Dr Neil Lanctot [00:49:29] It's interesting because I quoted it in the book, but Bernstorff,  the German ambassador, after the war said, you know, Mr. Wilson wanted democracy in Europe. And perhaps if America had stayed out of this war, the war may have been fought to a stalemate. And perhaps, you know, things could have been very different in Europe after the war, very different in Germany. After the war. Bernstorff was convinced that German soldiers returning from such a war would never have tolerated the monarchy much longer, that there could have been a democracy of some kind. These are again, counterfactual history, but it is interesting to consider what might have happened if Wilson had decided not to go ... and how the war might have unfolded. 

Dr Neil Lanctot [00:50:15] It's also possible, I mention this in the book as well, that maybe the two sides do fight to a stalemate, but that would probably mean they would have both marshalled up their forces again and fought it out a few years later - unless the League of Nations had been established and was prepared to intervene to stop another global war, which we saw that League of Nations failed to do that in the 1930s. But of course, that was without American involvement. I think if Wilson had managed to get his League of Nations somehow and with America in it and willing to throw its weight around, that could have been another another possibility of how events might have been different. 

Dr Tom Thorpe [00:50:49] And my final question is, where can people learn more about your work and get the book? 

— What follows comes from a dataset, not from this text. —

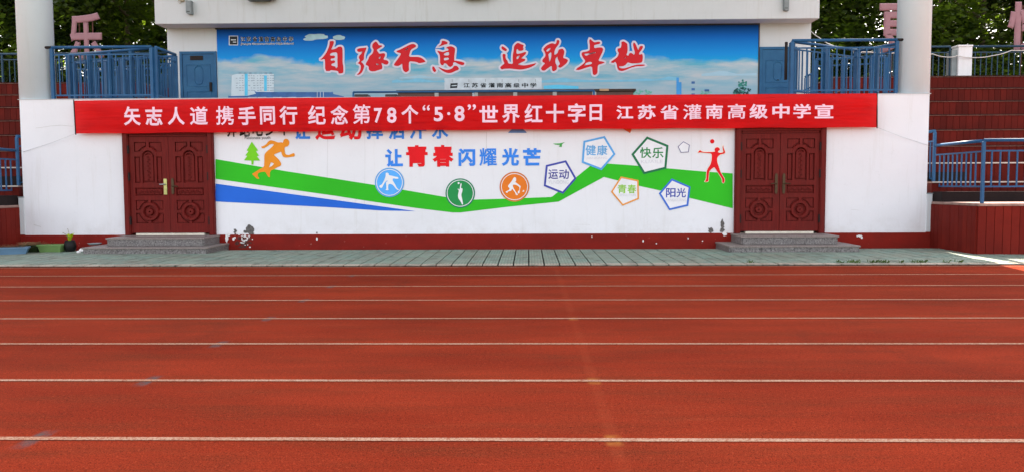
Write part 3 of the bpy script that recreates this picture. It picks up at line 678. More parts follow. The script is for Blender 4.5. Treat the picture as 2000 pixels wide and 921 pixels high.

Dr Neil Lanctot [00:50:55] You can go to my website, which is https://neillanctot.com. You can also go to the Penguin Random House website ... and you can find my book and certainly on Amazon, which is ubiquitous these days around the globe, so I'm sure the book is available through Amazon or your local bookstore, whatever. I think there's a little bit of something for everyone in this book, you know, those who are interested in the war itself. I think it's also, I think, a snapshot view of life at that time, American life in the early 20th century. You know, there's this little side notes on things like Harry Houdini - Wilson going to see Harry Houdini in the theatre? And and the new movie superstar Charlie Chaplin. There's a Charlie Chaplin craze in America in the middle of this war. So I think there's that, there's the big heavy stuff. And then there's just the story of these three people who tried to do what was right - and often faced a lot of criticism. And I give them all three of them credit for - they didn't flinch. I mean, they kind of stood up to the public and they showed a lot of political courage. Courage, which we need more of today in today's world, I think. 

Dr Tom Thorpe [00:52:09] Neil, thank you very much for your time. 

Dr Neil Lanctot [00:52:12] Thank you for having me.